SIEGLER: Tourism-dependent Colorado Springs, home to military bases and lots of evangelical churches, votes overwhelmingly Republican. And then there's the Democratic Denver-Boulder metro area. Home to a recent wave of young people lured by high tech and clean energy jobs and the outdoor lifestyle, which is in full view here at this kayak course I'm standing by along a river in front of downtown Denver's giant REI outdoor store.

(SOUNDBITE OF WATER RUSHING)

SIEGLER: Whether Colorado goes blue or red may hinge on whether people think the economy is looking up.

RICHARD WOBBEKIND: There's no doubt we're better than where we were four years ago. The question is, you know, are we where we should be?

SIEGLER: University of Colorado business school economist Richard Wobbekind says some sectors have been bullish, others sluggish. The state's unemployment rate is slightly higher than the national average. But one important trend has surfaced lately.

WOBBEKIND: We're adding jobs in the construction sector, and we were losing them at a very rapid pace a year ago.

SIEGLER: Skiing and tourism and farming are also starting to stabilize, though the drought could change that. Then there are the large federal research labs and private tech companies that employ thousands in the Golden and Boulder areas that coasted through the recession, buoyed by increases in federal spending.

TRACE BAKER: I have to say very definitely that I am better off than I was four years ago.

SIEGLER: Back then, aerospace software engineer Trace Baker was expecting to get laid off.

BAKER: But I do have to say, in the context of the current political debate, I'm in better shape because government is spending taxpayer money for the projects I'm working on.

SIEGLER: But like many parts of the country, you'll also hear concerns here that government is doing more to hurt than help the economic recovery. This is especially apparent in the suburbs where registered independent voters tend to outnumber Democrats or Republicans.

RHONDA RODMAN: This concerns me greatly because so many college graduates...

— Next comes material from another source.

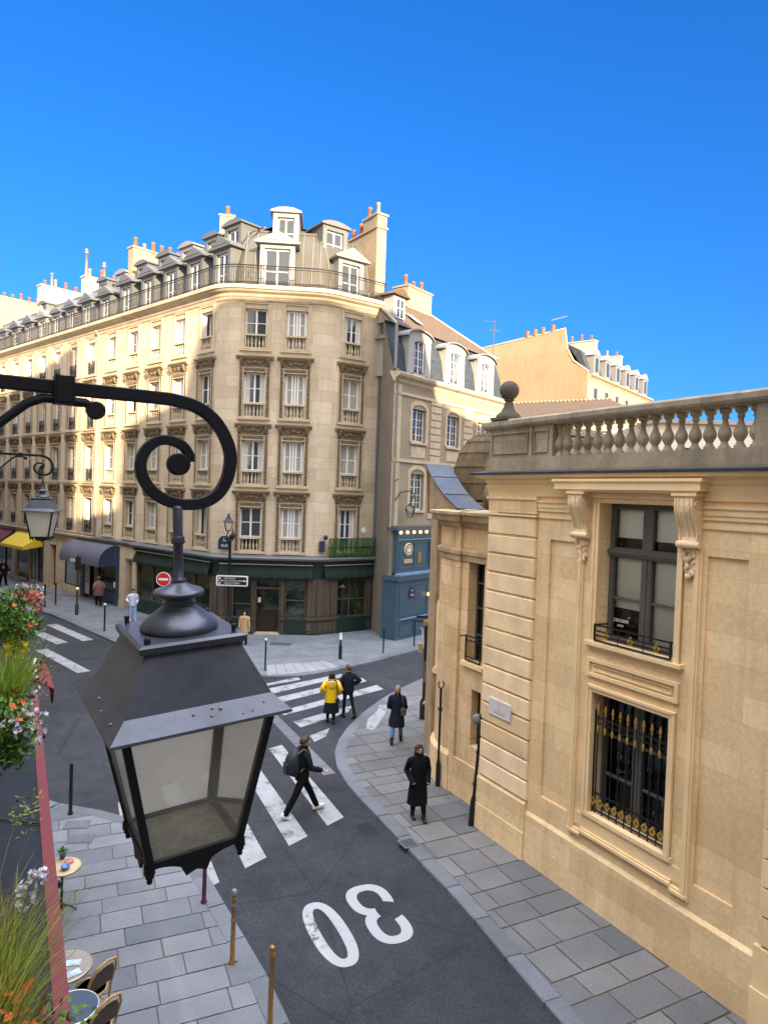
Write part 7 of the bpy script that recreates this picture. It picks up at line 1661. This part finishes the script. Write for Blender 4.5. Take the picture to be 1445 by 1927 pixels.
# ------------------------------------------------------------------ cafe terrace
RATT = plain('rattan cane', (.42, .25, .09), .5, 0, .35, 30, .4); WEAVE = plain('woven seat', (.46, .36, .26), .7, 0, .35, 60, .6, .3, 90); WEAVED = plain('dark woven back', (.07, .055, .04), .7, 0, .4, 60, .6)
def cafe_table(c, r, label, top, rim, stuff):
    M = LOC(c.x, c.y, 0); e = thing('cafe_table', label, 'table', M); q = MB(M); q.lathe([(r-.012, .715), (r-.01, .738)], (0, 0, 0), 40); q.build('tabletop', top, e)
    q = MB(M); q.lathe([(r-.01, .71), (r+.006, .712), (r+.008, .735), (r-.004, .742), (r-.012, .739)], (0, 0, 0), 40, cap=False); q.build('rim', rim, e)
    q = MB(M); q.lathe([(.03, .02), (.022, .1), (.022, .70), (.06, .712)], (0, 0, 0), 10)
    for k in range(3): a = k*2.09; q.tube([(0, 0, .10), (.16*math.cos(a), .16*math.sin(a), .06), (.26*math.cos(a), .26*math.sin(a), .012)], .014, 6)
    q.build('pedestal', IRON, e); return e
GREYT = plain('grey tabletop', (.26, .25, .23), .5, 0, .15, 12); TANT = plain('tan tabletop', (.55, .42, .25), .5, 0, .12, 12); BLUT = plain('dark blue tabletop', (.035, .06, .10), .5, 0, .2, 8); BRAS = plain('brass rim', (.5, .36, .2), .35, .6); STEEL = plain('steel rim', (.6, .6, .6), .3, .6)
T1 = G(118, 1631, .73); T2 = G(124, 1820, .73); T3 = G(136, 1897, .73)
def onleft(t, x): return t
cafe_table(T1, .30, 'round tan cafe table half under the canopy, farthest of three', TANT, BRAS, 0)
cafe_table(T2, .33, 'round grey cafe table with brass rim and blue papers', GREYT, BRAS, 0)
cafe_table(T3, .31, 'round dark blue cafe table with steel rim, nearest of three', BLUT, STEEL, 0)
def small(name, label, cat, fn, mat, M):
    q = MB(M); fn(q); return tag(q.build(name, mat), label, cat)
a = G(131, 1622, .74); M = LOC(a.x, a.y, .742, .5); small('plate', 'pink oval tray on the tan cafe table', 'tray', lambda q: q.tube([(-.07, 0, .015), (-.03, 0, .02), (.03, 0, .02), (.07, 0, .015)], [.05, .08, .08, .05], 14, flat=.25), plain('pink tray', (.46, .17, .17), .5), M)
a = G(124, 1636, .74); M = LOC(a.x, a.y, .742); small('bowl', 'small blue bowl on the tan cafe table', 'bowl', lambda q: q.lathe([(.045, 0), (.075, .05), (.08, .065), (.07, .06), (.04, .03)], (0, 0, 0), 16), plain('blue bowl', (.10, .20, .42), .3), M)
a = G(119, 1618, .74); M = LOC(a.x-.02, a.y+.03, .742); e = thing('potted_plant', 'small green plant in a dark pot on the tan cafe table', 'plant', M); q = MB(M); q.lathe([(.035, 0), (.05, .08), (.04, .08)], (0, 0, 0), 12); q.build('pot', IRON_G, e)
LEAFM = {}
def leafmat(n, c, hue=None):
    if n not in LEAFM:
        t = NT(n); at_ = t.n('ShaderNodeAttribute', attribute_name='var'); c2 = hue or mul(c, 2.2)
        t.set(t.mix(at_.outputs['Fac'], mul(c, .55), c2), .55, 0, None, .3); t.b.inputs['Subsurface Weight'].default_value = 0; LEAFM[n] = t.m
    return LEAFM[n]
def leaf(q, p, d, l, w, up=Vector((0, 0, 1)), fold=.3):
    d = d.normalized(); s = d.cross(up); s = s.normalized() if s.length > 1e-3 else Vector((1, 0, 0)); n = s.cross(d)
    p = Vector(p); m_ = p+d*l*.5+n*l*.08; t_ = p+d*l
    q.face([tuple(p), tuple(m_+s*w*.5-n*w*fold*.5), tuple(t_), tuple(m_-s*w*.5-n*w*fold*.5)])
def rdir(R, zmin=-1): 
    while True:
        v = Vector((R.uniform(-1, 1), R.uniform(-1, 1), R.uniform(zmin, 1)))
        if .05 < v.length < 1: return v.normalized()
GRN = leafmat('green leaves', (.05, .13, .012), (.13, .28, .03)); R = random.Random(31)
q = MB(M)
for i in range(90): q.cv = R.random(); v = rdir(R, 0); leaf(q, v*R.uniform(.01, .08)+Vector((0, 0, .09)), v+Vector((0, 0, .4)), .06, .025)
q.build('leaves', GRN, e)
a = G(139, 1813, .74); 
for i, (x, y, an_) in enumerate(((138, 1812, .2), (137, 1832, .7))):
    a = G(x, y, .744); M = LOC(a.x, a.y, .7445, an_); small('paper', 'light blue folded paper on the grey cafe table, '+('farther one' if i == 0 else 'nearer one'), 'paper', lambda q: (q.box(-.10, .10, -.06, .06, 0, .004), q.box(-.04, .05, -.04, .03, .004, .012)), plain('pale blue paper', (.45, .55, .70), .6, 0, .25, 14), M)
def cafe_chair(c, ang, label):
    M = LOC(c.x, c.y, 0, ang); e = thing('bistro_chair', label, 'chair', M, 'rattan bistro chairs')
    q = MB(M); q.tube([(.20*math.cos(a), .20*math.sin(a)+.0, .455) for a in [2*math.pi*j/24 for j in range(24)]], .016, 6, False, True, True); q.build('seat_frame', RATT, e)
    q = MB(M); q.lathe([(.001, .462), (.19, .462)][::-1], (0, 0, 0), 24); q.lathe([(.001, .452), (.19, .452)], (0, 0, 0), 24); q.build('seat', WEAVE, e)
    pts = [(-.19, -.10, 0), (-.20, -.14, .45), (-.215, -.22, .72), (-.16, -.27, .88), (0, -.29, .93), (.16, -.27, .88), (.215, -.22, .72), (.20, -.14, .45), (.19, -.10, 0)]
    q = MB(M); P = [Vector(p) for p in pts]; fine = []
    for i in range(len(P)-1): fine += [P[i].lerp(P[i+1], t_) for t_ in (0, .5)]
    q.tube([tuple(p) for p in fine]+[pts[-1]], .016, 7); q.tube([(-.19, -.17, .52), (-.19, -.21, .70), (-.13, -.25, .82), (0, -.27, .86), (.13, -.25, .82), (.19, -.21, .70), (.19, -.17, .52)], .012, 6); q.build('back_frame', RATT, e)
    q = MB(M); q.face([(-.185, -.18, .54), (.185, -.18, .54), (.185, -.22, .72), (.12, -.255, .83), (-.12, -.255, .83), (-.185, -.22, .72)]); q.face([(-.185, -.185, .54), (.185, -.185, .54), (.185, -.225, .72), (.12, -.26, .83), (-.12, -.26, .83), (-.185, -.225, .72)][::-1]); q.build('backrest', WEAVED, e)
    for sx in (-1, 1): q = MB(M); q.tube([(sx*.14, .13, .45), (sx*.18, .17, 0)], .014, 6); q.build('leg', RATT, e)
    q = MB(M); q.tube([(.17*math.cos(a), .15*math.sin(a), .22) for a in [2*math.pi*j/16 for j in range(16)]], .010, 5, False, True, True); q.build('stretcher', RATT, e)
    return e
ca = G(172, 1860, .45); cafe_chair(ca, rad(62), 'rattan bistro chair with cream seat beside the grey table, farther of two')
cb = G(178, 1930, .45); cafe_chair(cb, rad(58), 'rattan bistro chair cut by the bottom edge beside the dark blue table')
# ------------------------------------------------------------------ window boxes
def urn(p): return MU @ Vector(p)
def flower(q, p, r, R, n=5, up=Vector((0, 0, 1))):
    ax = (up+rdir(R)*.7).normalized(); s = ax.cross(Vector((1, 0, .2))).normalized(); t_ = ax.cross(s); p = Vector(p)
    for k in range(n):
        a = 2*math.pi*k/n+R.random(); d = s*math.cos(a)+t_*math.sin(a); e_ = d.cross(ax)
        q.cv = R.random(); q.face([tuple(p), tuple(p+d*r*.6+e_*r*.4+ax*r*.15), tuple(p+d*r+ax*r*.25), tuple(p+d*r*.6-e_*r*.4+ax*r*.15)])
ORF = leafmat('orange red petals', (.50, .07, .015), (.75, .16, .03)); WHF = leafmat('white lilac petals', (.50, .46, .58), (.8, .78, .85)); YLF = leafmat('yellow petals', (.55, .33, .01), (.8, .55, .02)); PKF = leafmat('pink red petals', (.45, .05, .06), (.6, .15, .13))
GRS = leafmat('grass blades', (.16, .23, .02), (.48, .46, .07)); GRY = leafmat('dry grass blades', (.30, .18, .06), (.50, .34, .14)); LIM = leafmat('lime grass blades', (.14, .28, .02), (.36, .52, .06)); RUB = leafmat('russet leaves', (.10, .03, .025), (.22, .09, .06))
def planter(label, x0, x1, seed, blooms, y0=-.0, y1=.30, zt=5.96, bush=None, vine=0):
    R = random.Random(seed); M = MU @ Matrix.Translation(((x0+x1)/2, (y0+y1)/2, 5.72)); e = thing('window_box', label, 'window box', M); q = MB(MU); q.box(x0, x1, y0, y1, 5.70, zt); q.box(x0-.02, x1+.02, y0-.01, y1+.02, zt-.03, zt+.0); q.build('trough', plain('dark planter', (.03, .032, .035), .7), e)
    for (nm, mat, kind, n, xa, xb, ya, yb, za, zb_, a_, b_) in blooms:
        q = MB()
        if kind == 'leaves':
            cl = [(R.uniform(xa, xb), R.uniform(ya, yb), R.uniform(za, zb_)) for _ in range(max(6, n//60))]
            for i in range(n):
                c = cl[R.randrange(len(cl))]; v = rdir(R); p = urn(c)+v*R.uniform(.01, a_*2.6); q.cv = min(1, max(0, R.gauss(.45, .28))); leaf(q, p, rdir(R, -.4)+v*.7+Vector((0, 0, .2)), a_*R.uniform(.7, 1.2), b_)
        elif kind == 'flowers':
            for i in range(n): flower(q, urn((R.uniform(xa, xb), R.uniform(ya, yb), R.uniform(za, zb_))), a_*R.uniform(.7, 1.2), R, 6)
        elif kind == 'umbel':
            for i in range(n):
                c = urn((R.uniform(xa, xb), R.uniform(ya, yb), R.uniform(za, zb_)))
                for j in range(16): v = rdir(R, -.3); flower(q, c+v*a_, b_, R, 5, v)
        elif kind == 'grass':
            for i in range(n):
                p = urn((R.uniform(xa, xb), R.uniform(ya, yb), za)); h = zb_*R.uniform(.6, 1.05); az = R.uniform(0, 6.28); sp = a_*R.uniform(.2, 1)
                d = Vector((math.cos(az), math.sin(az), 0))*sp+(urn((0, 1, 0))-urn((0, 0, 0)))*a_*.28+(urn((-1, 0, 0))-urn((0, 0, 0)))*a_*.15; q.cv = R.random(); w_ = b_*R.uniform(.6, 1.2); s = Vector((-d.y, d.x, 0)).normalized()*w_
                if R.random() < .5: s = Vector((0, 0, 1)).cross(s).normalized()*w_ if s.length > 0 else s
                pr = None
                for t_ in (0, .3, .6, .85, 1):
                    c = p+Vector((0, 0, h*(t_-.25*t_**3*min(1, sp*2.0))))+d*(t_**1.8); ww_ = s*(1-t_*.85)
                    if pr: q.face([tuple(pr[0]-pr[1]), tuple(pr[0]+pr[1]), tuple(c+ww_), tuple(c-ww_)])
                    pr = (c, ww_)
        q.build(nm, mat, e)['kind'] = 'stuff'
    return e
# nearest box, bottom left corner
def bx(px, py, t): p = MU.inverted() @ at(px, py, t); return p
P0 = bx(60, 1800, 1.42)
planter('near window box with tall arching green gold grass and orange flowers, bottom left', P0.x-.30, P0.x+.75, 3, (
    ('grass', GRS, 'grass', 560, P0.x-.20, P0.x+.16, .33, .45, 5.98, .31, .15, .0019), ('lime_grass', LIM, 'grass', 420, P0.x-.20, P0.x+.12, .35, .47, 5.98, .29, .16, .0019), ('dry_grass', GRY, 'grass', 80, P0.x-.22, P0.x+.15, .37, .45, 5.98, .42, .22, .0013),
    ('leaves', GRN, 'leaves', 700, P0.x-.10, P0.x+.14, .34, .43, 5.98, 6.12, .022, .011), ('orange_flowers', ORF, 'flowers', 26, P0.x-.02, P0.x+.12, .42, .50, 6.09, 6.15, .012, 0), ('russet_leaves', RUB, 'leaves', 110, P0.x-.06, P0.x+.03, .50, .53, 6.0, 6.09, .018, .012), ('dark_leaves', GRN, 'leaves', 26, P0.x-.06, P0.x-.03, .56, .58, 5.98, 6.06, .022, .014), ('white_flowers', WHF, 'umbel', 3, P0.x-.30, P0.x-.22, .47, .52, 6.16, 6.24, .02, .009)), y0=.0, y1=.34)
P1 = bx(35, 1350, 3.1)
planter('middle window box with lime grass and white and lilac flowers', P1.x-.50, P1.x+.45, 5, (
    ('lime_grass', LIM, 'grass', 620, P1.x-.42, P1.x-.10, .36, .48, 6.0, .42, .17, .0030), ('leaves', GRN, 'leaves', 2300, P1.x-.20, P1.x+.22, .36, .49, 5.98, 6.16, .034, .018),
    ('white_flowers', WHF, 'umbel', 16, P1.x-.25, P1.x+.25, .42, .56, 6.02, 6.20, .034, .012), ('orange_flowers', ORF, 'flowers', 12, P1.x-.30, P1.x+.3, .42, .54, 6.1, 6.24, .022, 0), ('russet_leaves', RUB, 'leaves', 140, P1.x-.46, P1.x-.38, .55, .58, 6.14, 6.24, .03, .02), ('trailing_leaves', GRS, 'leaves', 60, P1.x+.22, P1.x+.32, .50, .53, 5.72, 5.86, .026, .014)), y0=.0, y1=.34)
P2 = bx(35, 1195, 4.9)
planter('far window box crowded with orange, red and yellow flowers', P2.x-.65, P2.x+.55, 8, (
    ('leaves', GRN, 'leaves', 3000, P2.x-.45, P2.x+.36, .36, .56, 6.06, 6.34, .042, .022), ('orange_flowers', ORF, 'flowers', 42, P2.x-.5, P2.x+.4, .42, .62, 6.12, 6.40, .026, 0), ('pink_flowers', PKF, 'umbel', 6, P2.x-.4, P2.x+.4, .45, .62, 6.15, 6.42, .04, .015), ('white_flowers', WHF, 'umbel', 8, P2.x-.5, P2.x+.3, .45, .64, 6.2, 6.5, .03, .012), ('yellow_flowers', YLF, 'flowers', 120, P2.x+.15, P2.x+.45, .40, .53, 6.02, 6.12, .03, 0)), y0=.0, y1=.34)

SIEGLER: Rhonda Rodman of suburban Jefferson County turned up at a Women for Mitt event recently. She considers herself an independent and has voted for Democrats and Republicans.

RODMAN: In fact, I have a friend right now who is trying to convince me to kind of go back to the other side. And honestly, I am willing to listen to any argument. If someone's got a good argument, a solid argument, I want to hear it.

SIEGLER: But this fall, Rodman plans to vote for Romney. She's a small business owner. She runs a holistic veterinarian business, a service she says is considered discretionary.

RODMAN: So I'm very much affected by the economy, and I am really concerned about our solvency down the road.

SIEGLER: Both presidential campaigns are actively courting suburbanites and Hispanics who now account for one of every five Coloradans. They turned out big in 2008 to support then-Senator Barack Obama who carried Colorado by nine points. The state Democratic chairman is indicative of who the party is trying to reach out to. Rick Palacio is gay, Hispanic and has a working-class background. At a recent debate, he said Mitt Romney's policies would be a setback.

RICK PALACIO: He would veto the Dream Act if it passed his desk. He's gone so far as to say the people should self-deport.

SIEGLER: But the economy, not immigration, is the main issue this election for Eleanor Carrillo. She's a retired teacher who attended a Hispanic Republican business forum in Jefferson County.

ELEANOR CARRILLO: Because gas prices, food prices, everything's going up. And we see no relief in sight.

SIEGLER: Still, for many in swing states like Colorado and Nevada, immigration and the economy are inextricably linked, even though only the economy will likely play heavily in the first debate. For NPR News, I'm Kirk Siegler in Denver.